Set exercise: Print the entries below exactly as they appear, from the first line up to and including the line with "struct(poly_obj('water', film, M['water'], .008))". Do not print any pictures.

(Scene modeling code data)
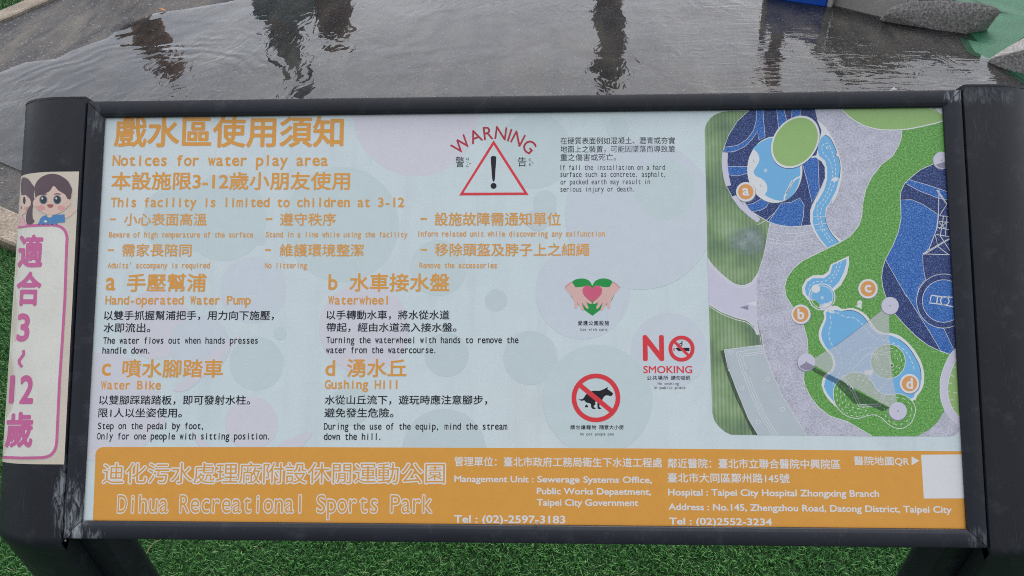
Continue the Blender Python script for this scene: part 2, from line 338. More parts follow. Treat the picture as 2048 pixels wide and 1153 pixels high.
film_px = [(-60, 160), (0, 149), (52, 128), (114, 121), (146, 104), (215, 80), (250, 52), (312, 29), (368, 22), (450, 8), (520, -6), (560, -60)]
film = [G(*p) for p in film_px] + [Vector((-.2, 9.5, 0)), Vector((5, 8.5, 0)), Vector((5.5, 3.5, 0)), Vector((3, 1.95, 0)), Vector((1.4, 1.5, 0)), Vector((.4, 1.3, 0)), Vector((-.45, 1.32, 0))] + [G(42, 345), G(-60, 300)]
struct(poly_obj('water', film, M['water'], .008))

# ------------------------------------------------------------------ banks, stones, wall and blue panel at the top right
def on_plane(p0, p1, slope, px, py):         # where a pixel's ray meets a leaning face that rises from the line p0-p1
    d = BM.to_3x3() @ ray(px, py); e = (p1 - p0); e.z = 0; e.normalize(); bk = Vector((-e.y, e.x, 0)); bk = bk if bk.y > 0 else -bk
    nrm = e.cross(bk * math.cos(slope) + Vector((0, 0, math.sin(slope)))); return CAMW + d * ((p0 - CAMW).dot(nrm) / d.dot(nrm))
s0_, s1_ = G(1764, 52), G(1918, 77)
rid = [on_plane(s0_, s1_, R(68), *q) for q in ((1770, 28), (1783, 14), (1826, 0), (1905, 0), (1984, 9), (2005, 21))]
bank = [G(*q) for q in ((1905, 72, -.012), (1917, 77, 0), (1933, 106, 0), (1969, 124, 0), (2010, 100, .02), (2100, 42, .06), (2200, -10, .1), (2150, -60, .12), (1990, -60, .1), (1835, -50, .06), (1815, -6, .03), (1905, 2, .05), (1975, 14, .06), (1990, 24, .05), (1955, 46, .02))]
def slope_obj(name, pts, mat):               # a graded surface with a skirt down to the ground
    tris = geometry.tessellate_polygon([[Vector(p) for p in pts]]); n = len(pts)
    vs = [tuple(p + Vector((0, 0, .004))) for p in pts] + [(p.x, p.y, -.03) for p in pts]; fs = []
    for a, b, c in tris:
        nn = (Vector(vs[b]) - Vector(vs[a])).cross(Vector(vs[c]) - Vector(vs[a])); fs.append((a, b, c) if nn.z > 0 else (a, c, b))
    fs += [(i, (i + 1) % n, n + (i + 1) % n, n + i) for i in range(n)]
    o = link(name, vs, fs, mat); sharp(o, 62); return o
struct(slope_obj('rubber_bank', bank, M['rubber']))
struct(slope_obj('rubber_bank', [G(*q) for q in ((2008, 146, 0), (2060, 178, 0), (2150, 200, .03), (2170, 100, .06), (2060, 112, .03))], M['rubber']))
def stone(name, base, top, back, label):
    bm = bmesh.new()
    for p in base + top + back: bm.verts.new(p)
    r = bmesh.ops.convex_hull(bm, input=bm.verts)
    bmesh.ops.delete(bm, geom=[v for v in bm.verts if not v.link_faces], context='VERTS')
    bmesh.ops.dissolve_limit(bm, angle_limit=R(4), verts=bm.verts, edges=bm.edges)
    bmesh.ops.bevel(bm, geom=list(bm.edges), offset=.009, segments=2, affect='EDGES', profile=.6)
    bmesh.ops.triangulate(bm, faces=bm.faces)
    bmesh.ops.subdivide_edges(bm, edges=[e for e in bm.edges if e.calc_length() > .05], cuts=2, use_grid_fill=True)
    bmesh.ops.triangulate(bm, faces=bm.faces)
    for v in bm.verts:
        k = math.sin(v.co.x * 31 + v.co.z * 47) * math.cos(v.co.y * 29 + v.co.z * 17)
        v.co += Vector((.0015 * k, .0015 * math.sin(v.co.x * 57), .0015 * k))
    o = link_bm(name, bm, M['stone'], smooth=True); sharp(o, 40); tag(o, label, 'stone'); return o
st1b = [G(1762, 44, -.02), G(1764, 52, -.02), G(1918, 77, -.02)]
st1t = rid
stone('stone_block', st1b, st1t, [Vector((p.x, p.y + .08, -.02)) for p in st1t], 'long grey granite block with a pointed end between the water and the green bank')
st2b = [G(1971, 122, -.02), G(2012, 140, -.02), G(2022, 146, 0), G(2120, 120, .05)]
st2t = [G(1980, 117, .03), G(2050, 74, .11), G(2130, 40, .2), G(2120, 80, .2)]
stone('stone_block', st2b, st2t, [Vector((p.x, p.y + .02, -.02)) for p in st2t], 'low grey granite edging between two green rubber slopes at the picture edge')
w0, w1 = G(1661, 13), G(1775, 41); wd = (w1 - w0).normalized(); wn = Vector((-wd.y, wd.x, 0))
if wn.y < 0: wn = -wn
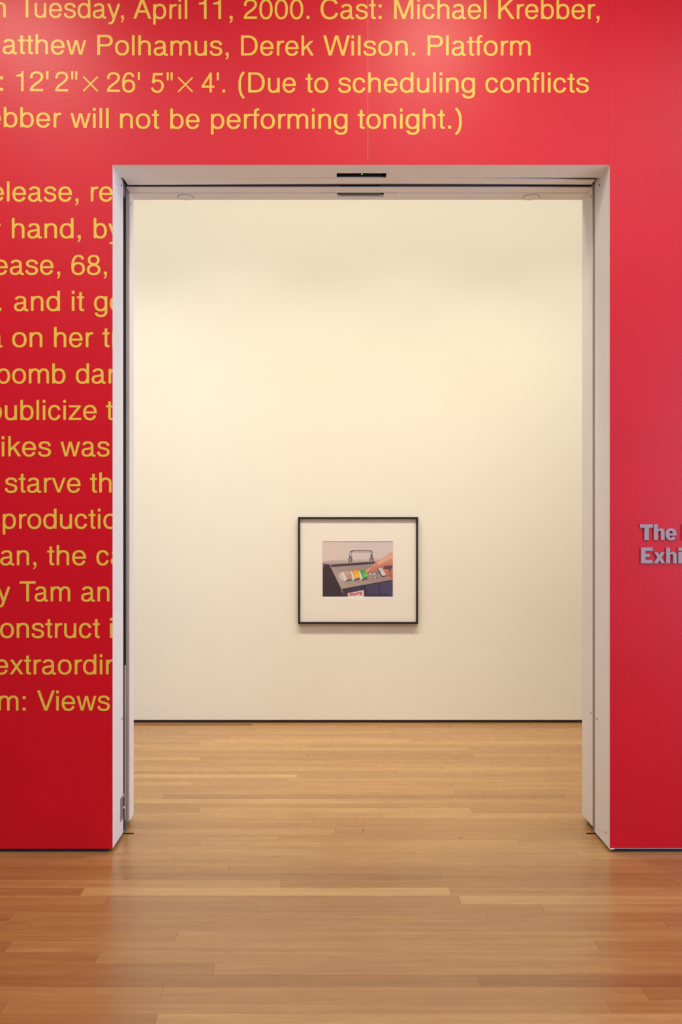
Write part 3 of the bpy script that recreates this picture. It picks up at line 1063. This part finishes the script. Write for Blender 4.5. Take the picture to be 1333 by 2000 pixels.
def inside(poly):
    r = np.zeros(gx.shape, bool)
    n = len(poly)
    for i in range(n):
        x1, y1_ = poly[i]; x2, y2 = poly[(i + 1) % n]
        if y1_ == y2:
            continue
        cnd = ((y1_ > gy) != (y2 > gy)) & (gx < (x2 - x1) * (gy - y1_) / (y2 - y1_) + x1)
        r ^= cnd
    return r


def paint(mask, c1, c2=None, p=None, q=None):
    if c2 is None:
        img[mask] = lin(c1)
        return
    d = np.array([q[0] - p[0], q[1] - p[1]], float)
    tt = ((gx - p[0]) * d[0] + (gy - p[1]) * d[1]) / (d @ d)
    tt = np.clip(tt, 0, 1)[..., None]
    cc = lin(c1) * (1 - tt) + lin(c2) * tt
    img[mask] = cc[mask]


def poly(pts, *a):
    paint(inside(pts), *a)


def stroke_mask(pts, r1, r2=None):
    r2 = r1 if r2 is None else r2
    mk = np.zeros(gx.shape, bool)
    n = len(pts) - 1
    for i in range(n):
        (x1, y1_), (x2, y2) = pts[i], pts[i + 1]
        dx, dy = x2 - x1, y2 - y1_
        tt = np.clip(((gx - x1) * dx + (gy - y1_) * dy) / (dx * dx + dy * dy + 1e-9), 0, 1)
        rr = r1 + (r2 - r1) * (i + tt) / n
        mk |= (gx - x1 - tt * dx) ** 2 + (gy - y1_ - tt * dy) ** 2 < rr ** 2
    return mk


paint(np.ones(gx.shape, bool), (214, 193, 176), (207, 189, 184), (84, 300), (1233, 150))
poly([(84, 460), (84, 1010), (1240, 1010), (1240, 700), (950, 430), (250, 470)], (66, 46, 58), (74, 66, 96), (400, 800), (1233, 800))
poly([(84, 470), (215, 490), (400, 880), (400, 1010), (84, 1010)], (64, 42, 48), (54, 38, 42), (84, 480), (300, 980))
poly([(84, 470), (150, 470), (84, 560)], (92, 74, 84))
poly([(84, 430), (240, 408), (960, 385), (1100, 395), (950, 430), (215, 480), (84, 462)], (196, 176, 162), (170, 150, 142), (300, 400), (300, 470))
poly([(215, 480), (600, 452), (960, 428), (1000, 440), (900, 470), (600, 492), (235, 520)], (74, 54, 62), (60, 48, 66), (215, 480), (900, 460))
poly([(235, 520), (600, 492), (960, 465), (1233, 620), (1233, 722), (400, 872)], (158, 134, 124), (176, 154, 140), (600, 490), (420, 860))
paint(stroke_mask([(208, 480), (400, 872), (408, 930)], 6), (172, 152, 142))
poly([(400, 872), (1233, 722), (1233, 740), (410, 890)], (48, 34, 44))
# light pooling beside the first button
for i, rr in enumerate((92, 80, 68, 54)):
    a = 178 + i * 9
    paint(((gx - 415) / rr) ** 2 + ((gy - 670) / (rr * 0.85)) ** 2 < 1, (a, a - 22, a - 36))
# buttons
for dx, dy, top, face in ((0, 0, (205, 160, 140), (186, 140, 120)), (130, -14, (240, 160, 40), (246, 194, 60)), (258, -20, (60, 150, 60), (110, 205, 95))):
    poly([(375 + dx + (60 if dx else 0), 620 + dy), (440 + dx, 600 + dy), (500 + dx, 725 + dy), (445 + dx, 752 + dy), (365 + dx + (70 if dx else 0), 660 + dy)], (208, 194, 180))
    poly([(412 + dx, 604 + dy), (428 + dx, 600 + dy), (480 + dx, 735 + dy), (462 + dx, 745 + dy)], (232, 222, 208))
    poly([(432 + dx, 598 + dy), (438 + dx, 596 + dy), (492 + dx, 722 + dy), (484 + dx, 726 + dy)], (150, 130, 118))
    poly([(440 + dx, 594 + dy), (520 + dx, 580 + dy), (566 + dx, 672 + dy), (560 + dx, 712 + dy), (490 + dx, 728 + dy), (455 + dx, 650 + dy)], top)
    poly([(462 + dx, 612 + dy), (530 + dx, 600 + dy), (566 + dx, 680 + dy), (495 + dx, 705 + dy)], face, top, (520 + dx, 690 + dy), (480 + dx, 600 + dy))
    poly([(462 + dx, 740 + dy), (490 + dx, 722 + dy), (562 + dx, 704 + dy), (555 + dx, 742 + dy), (450 + dx, 760 + dy)], (96, 84, 84))
# captions and screws, too small to read
for cx, cy in ((520, 785), (668, 765), (800, 742)):
    for q in range(4):
        paint(stroke_mask([(cx - 26 + q * 16, cy + 4 - q * 2), (cx - 18 + q * 16, cy - 6 - q * 2)], 3), (140, 116, 106))
# toggles, lamp, knobs
for cx, cy, rr, cc in ((866, 632, 17, (206, 196, 190)), (884, 622, 8, (90, 76, 80)), (930, 628, 18, (204, 194, 188)), (968, 620, 15, (84, 72, 80)), (960, 695, 20, (90, 76, 82)), (950, 692, 10, (226, 216, 210)), (905, 708, 6, (100, 84, 84)), (340, 690, 6, (120, 100, 92))):
    paint((gx - cx) ** 2 + (gy - cy) ** 2 < rr * rr, cc)
paint(stroke_mask([(926, 622), (950, 592)], 4), (80, 66, 66))
# meter
poly([(960, 540), (1200, 520), (1180, 660), (1048, 682)], (58, 48, 66))
poly([(985, 540), (1180, 520), (1160, 645), (1056, 662)], (214, 202, 196))
paint(stroke_mask([(1012, 608), (1022, 580), (1042, 560)], 4), (70, 60, 70))
# handle
hd = [(540, 400), (542, 310), (556, 275), (592, 264), (860, 262), (882, 282), (884, 400)]
paint(stroke_mask(hd, 19, 16), (92, 74, 80))
paint(stroke_mask([(540, 330), (552, 290), (600, 268), (850, 266), (872, 284)], 8, 6), (196, 180, 172))
paint(stroke_mask([(540, 300), (546, 335)], 6), (232, 222, 214))
paint(stroke_mask([(884, 290), (884, 315)], 5), (226, 214, 206))
for cx in (541, 883):
    poly([(cx - 34, 375), (cx + 34, 372), (cx + 30, 436), (cx - 30, 452)], (112, 94, 98))
    poly([(cx - 10, 380), (cx + 4, 380), (cx + 6, 440), (cx - 6, 444)], (196, 182, 176))
    poly([(cx + 12, 380), (cx + 22, 380), (cx + 20, 436), (cx + 12, 440)], (66, 52, 60))
# dark openings under the panel
for x in (725, 765):
    paint(stroke_mask([(x, 815), (x + (x - 700) * 0.9, 1010)], 10), (44, 34, 52))
poly([(860, 960), (1165, 945), (1160, 985), (870, 990)], (50, 44, 74))
poly([(998, 770), (1030, 765), (1026, 970), (1000, 970)], (54, 46, 74))
# hand
poly([(1240, 284), (1180, 290), (1130, 335), (1040, 385), (960, 430), (900, 480), (840, 545), (775, 590), (768, 605), (790, 625), (830, 620), (900, 600), (965, 555), (1050, 512), (1090, 500), (1240, 520)], (214, 150, 120), (192, 120, 96), (980, 400), (1020, 530))
paint(stroke_mask([(800, 610), (900, 598), (1000, 535), (1100, 498), (1180, 492)], 9), (182, 104, 80))
paint(stroke_mask([(1000, 455), (1110, 395), (1200, 350)], 26), (222, 164, 136))
paint(stroke_mask([(800, 590), (852, 545)], 14), (224, 156, 122))
poly([(1090, 500), (1240, 505), (1240, 560), (1190, 640), (1100, 600), (1060, 540)], (110, 62, 58))
poly([(1165, 500), (1240, 500), (1240, 545), (1200, 560)], (62, 56, 84))
poly([(1060, 545), (1110, 555), (1170, 565), (1185, 625), (1240, 640), (1240, 724), (1170, 705), (1110, 640)], (196, 122, 98), (180, 98, 80), (1100, 560), (1200, 700))
poly([(1205, 530), (1240, 510), (1240, 660), (1190, 610)], (196, 120, 92))
paint(stroke_mask([(1115, 640), (1180, 700), (1240, 718)], 8), (200, 112, 92))
paint(stroke_mask([(1150, 655), (1230, 655)], 5), (140, 72, 62))
# label stuck on the front
poly([(498, 940), (756, 892), (760, 1012), (500, 1012)], (216, 204, 196))

img2 = np.clip(img.reshape(NY + 1, SS, NX + 1, SS, 3).mean(axis=(1, 3)) / np.array([0.93, 0.86, 0.74]), 0, 0.9)
vs = np.zeros(((NY + 1) * (NX + 1), 3))
iy, ix = np.mgrid[0:NY + 1, 0:NX + 1]
yp = ym + 0.0035
vs[:, 0] = (px0 + (px1 - px0) * ix / NX).ravel()
vs[:, 1] = yp
vs[:, 2] = (pz1 + (pz0 - pz1) * iy / NY).ravel()
idx = (iy * (NX + 1) + ix)
quads = np.stack([idx[:-1, :-1], idx[1:, :-1], idx[1:, 1:], idx[:-1, 1:]], -1).reshape(-1, 4)
me = bpy.data.meshes.new('photo_print')
me.from_pydata(vs.tolist(), [], quads.tolist())
att = me.color_attributes.new('ink', 'FLOAT_COLOR', 'POINT')
cols = np.concatenate([img2.reshape(-1, 3), np.ones((len(vs), 1))], 1)
att.data.foreach_set('color', cols.ravel())
o = link('photo_print', me, M['print'])
o['label'] = 'printed view of a hand pressing a green button on a grey panel'
setparent(o, pic)


# red maker's word on the printed label
def print_text(word, material, cx0, cy0, cx1, h, slope, bold):
    vs, fs = font_mesh(word, bold)
    ax0 = min(v[0] for v in vs); ax1 = max(v[0] for v in vs)
    sc = (cx1 - cx0) / (ax1 - ax0)
    vv = []
    for v in vs:
        u = (v[0] - ax0) * sc + cx0
        vy = cy0 - v[1] / 0.73 * h + slope * (u - cx0)
        wx = px0 + (px1 - px0) * (u - 84) / PW
        wz = pz1 + (pz0 - pz1) * (vy - 100) / PH
        vv.append((wx, yp - 0.0003, wz))
    me = bpy.data.meshes.new('printed_word')
    me.from_pydata(vv, [], [tuple(reversed(f)) for f in fs])
    o = link('printed_word', me, material)
    setparent(o, pic)


print_text('Blasing', M['red_ink'], 526, 990, 730, 52, -0.19, 0.03)
print_text('- - - - - -', M['ink'], 590, 1008, 728, 30, -0.16, 0.02)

Answer in full:
Continue the Blender Python script for this scene: part 2, from line 338. More parts follow. Treat the picture as 2048 pixels wide and 1153 pixels high.
film_px = [(-60, 160), (0, 149), (52, 128), (114, 121), (146, 104), (215, 80), (250, 52), (312, 29), (368, 22), (450, 8), (520, -6), (560, -60)]
film = [G(*p) for p in film_px] + [Vector((-.2, 9.5, 0)), Vector((5, 8.5, 0)), Vector((5.5, 3.5, 0)), Vector((3, 1.95, 0)), Vector((1.4, 1.5, 0)), Vector((.4, 1.3, 0)), Vector((-.45, 1.32, 0))] + [G(42, 345), G(-60, 300)]
struct(poly_obj('water', film, M['water'], .008))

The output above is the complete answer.